- [Exercise details]
Write out the data below in full. Keep it exact.

########################################

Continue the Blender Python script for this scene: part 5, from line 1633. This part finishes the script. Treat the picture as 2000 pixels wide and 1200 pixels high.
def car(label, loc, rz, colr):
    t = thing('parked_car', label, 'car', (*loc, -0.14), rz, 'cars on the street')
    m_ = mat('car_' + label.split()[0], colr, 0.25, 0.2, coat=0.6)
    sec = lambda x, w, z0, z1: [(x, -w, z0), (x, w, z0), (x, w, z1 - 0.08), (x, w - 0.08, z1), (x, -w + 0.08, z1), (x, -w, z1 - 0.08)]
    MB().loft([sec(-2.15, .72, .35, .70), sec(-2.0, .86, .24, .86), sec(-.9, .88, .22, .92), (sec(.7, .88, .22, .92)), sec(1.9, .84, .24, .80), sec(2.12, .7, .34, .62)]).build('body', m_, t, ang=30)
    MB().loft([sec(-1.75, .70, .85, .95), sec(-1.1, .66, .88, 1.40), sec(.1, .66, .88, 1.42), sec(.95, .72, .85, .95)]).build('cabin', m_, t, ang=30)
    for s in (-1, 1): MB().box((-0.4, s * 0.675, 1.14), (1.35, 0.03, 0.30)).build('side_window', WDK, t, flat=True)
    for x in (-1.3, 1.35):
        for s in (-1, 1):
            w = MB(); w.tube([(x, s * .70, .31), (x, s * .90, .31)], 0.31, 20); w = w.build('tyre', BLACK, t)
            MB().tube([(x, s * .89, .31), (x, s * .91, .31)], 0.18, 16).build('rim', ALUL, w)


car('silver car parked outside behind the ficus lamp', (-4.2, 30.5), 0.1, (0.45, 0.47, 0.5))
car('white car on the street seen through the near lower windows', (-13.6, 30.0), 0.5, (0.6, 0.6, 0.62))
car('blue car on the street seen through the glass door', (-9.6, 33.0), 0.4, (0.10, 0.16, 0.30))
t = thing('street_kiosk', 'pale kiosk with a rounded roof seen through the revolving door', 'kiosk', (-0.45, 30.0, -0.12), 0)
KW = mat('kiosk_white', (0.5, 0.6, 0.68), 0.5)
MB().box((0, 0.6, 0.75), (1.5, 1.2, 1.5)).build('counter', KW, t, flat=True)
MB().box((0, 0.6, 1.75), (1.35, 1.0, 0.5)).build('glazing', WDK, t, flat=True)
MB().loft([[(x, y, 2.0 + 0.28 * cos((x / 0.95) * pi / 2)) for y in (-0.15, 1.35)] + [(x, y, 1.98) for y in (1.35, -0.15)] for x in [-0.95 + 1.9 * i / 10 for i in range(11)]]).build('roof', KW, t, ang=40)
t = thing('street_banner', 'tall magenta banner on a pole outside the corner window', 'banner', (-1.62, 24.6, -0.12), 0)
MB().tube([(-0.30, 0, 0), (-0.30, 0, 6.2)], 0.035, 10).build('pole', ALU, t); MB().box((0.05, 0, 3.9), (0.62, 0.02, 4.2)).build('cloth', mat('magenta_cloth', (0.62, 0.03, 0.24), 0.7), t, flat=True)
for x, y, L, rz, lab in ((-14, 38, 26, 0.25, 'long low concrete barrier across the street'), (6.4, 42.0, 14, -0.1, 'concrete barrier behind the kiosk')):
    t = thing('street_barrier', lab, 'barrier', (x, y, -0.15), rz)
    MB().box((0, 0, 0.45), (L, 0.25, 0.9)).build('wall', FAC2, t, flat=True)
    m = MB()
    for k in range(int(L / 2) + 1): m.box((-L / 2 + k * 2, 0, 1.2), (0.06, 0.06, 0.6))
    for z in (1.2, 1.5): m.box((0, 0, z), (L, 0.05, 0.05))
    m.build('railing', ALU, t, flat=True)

########################################

- [Written solution]
Continue the Blender Python script for this scene: part 5, from line 1633. This part finishes the script. Treat the picture as 2000 pixels wide and 1200 pixels high.
def car(label, loc, rz, colr):
    t = thing('parked_car', label, 'car', (*loc, -0.14), rz, 'cars on the street')
    m_ = mat('car_' + label.split()[0], colr, 0.25, 0.2, coat=0.6)
    sec = lambda x, w, z0, z1: [(x, -w, z0), (x, w, z0), (x, w, z1 - 0.08), (x, w - 0.08, z1), (x, -w + 0.08, z1), (x, -w, z1 - 0.08)]
    MB().loft([sec(-2.15, .72, .35, .70), sec(-2.0, .86, .24, .86), sec(-.9, .88, .22, .92), (sec(.7, .88, .22, .92)), sec(1.9, .84, .24, .80), sec(2.12, .7, .34, .62)]).build('body', m_, t, ang=30)
    MB().loft([sec(-1.75, .70, .85, .95), sec(-1.1, .66, .88, 1.40), sec(.1, .66, .88, 1.42), sec(.95, .72, .85, .95)]).build('cabin', m_, t, ang=30)
    for s in (-1, 1): MB().box((-0.4, s * 0.675, 1.14), (1.35, 0.03, 0.30)).build('side_window', WDK, t, flat=True)
    for x in (-1.3, 1.35):
        for s in (-1, 1):
            w = MB(); w.tube([(x, s * .70, .31), (x, s * .90, .31)], 0.31, 20); w = w.build('tyre', BLACK, t)
            MB().tube([(x, s * .89, .31), (x, s * .91, .31)], 0.18, 16).build('rim', ALUL, w)


car('silver car parked outside behind the ficus lamp', (-4.2, 30.5), 0.1, (0.45, 0.47, 0.5))
car('white car on the street seen through the near lower windows', (-13.6, 30.0), 0.5, (0.6, 0.6, 0.62))
car('blue car on the street seen through the glass door', (-9.6, 33.0), 0.4, (0.10, 0.16, 0.30))
t = thing('street_kiosk', 'pale kiosk with a rounded roof seen through the revolving door', 'kiosk', (-0.45, 30.0, -0.12), 0)
KW = mat('kiosk_white', (0.5, 0.6, 0.68), 0.5)
MB().box((0, 0.6, 0.75), (1.5, 1.2, 1.5)).build('counter', KW, t, flat=True)
MB().box((0, 0.6, 1.75), (1.35, 1.0, 0.5)).build('glazing', WDK, t, flat=True)
MB().loft([[(x, y, 2.0 + 0.28 * cos((x / 0.95) * pi / 2)) for y in (-0.15, 1.35)] + [(x, y, 1.98) for y in (1.35, -0.15)] for x in [-0.95 + 1.9 * i / 10 for i in range(11)]]).build('roof', KW, t, ang=40)
t = thing('street_banner', 'tall magenta banner on a pole outside the corner window', 'banner', (-1.62, 24.6, -0.12), 0)
MB().tube([(-0.30, 0, 0), (-0.30, 0, 6.2)], 0.035, 10).build('pole', ALU, t); MB().box((0.05, 0, 3.9), (0.62, 0.02, 4.2)).build('cloth', mat('magenta_cloth', (0.62, 0.03, 0.24), 0.7), t, flat=True)
for x, y, L, rz, lab in ((-14, 38, 26, 0.25, 'long low concrete barrier across the street'), (6.4, 42.0, 14, -0.1, 'concrete barrier behind the kiosk')):
    t = thing('street_barrier', lab, 'barrier', (x, y, -0.15), rz)
    MB().box((0, 0, 0.45), (L, 0.25, 0.9)).build('wall', FAC2, t, flat=True)
    m = MB()
    for k in range(int(L / 2) + 1): m.box((-L / 2 + k * 2, 0, 1.2), (0.06, 0.06, 0.6))
    for z in (1.2, 1.5): m.box((0, 0, z), (L, 0.05, 0.05))
    m.build('railing', ALU, t, flat=True)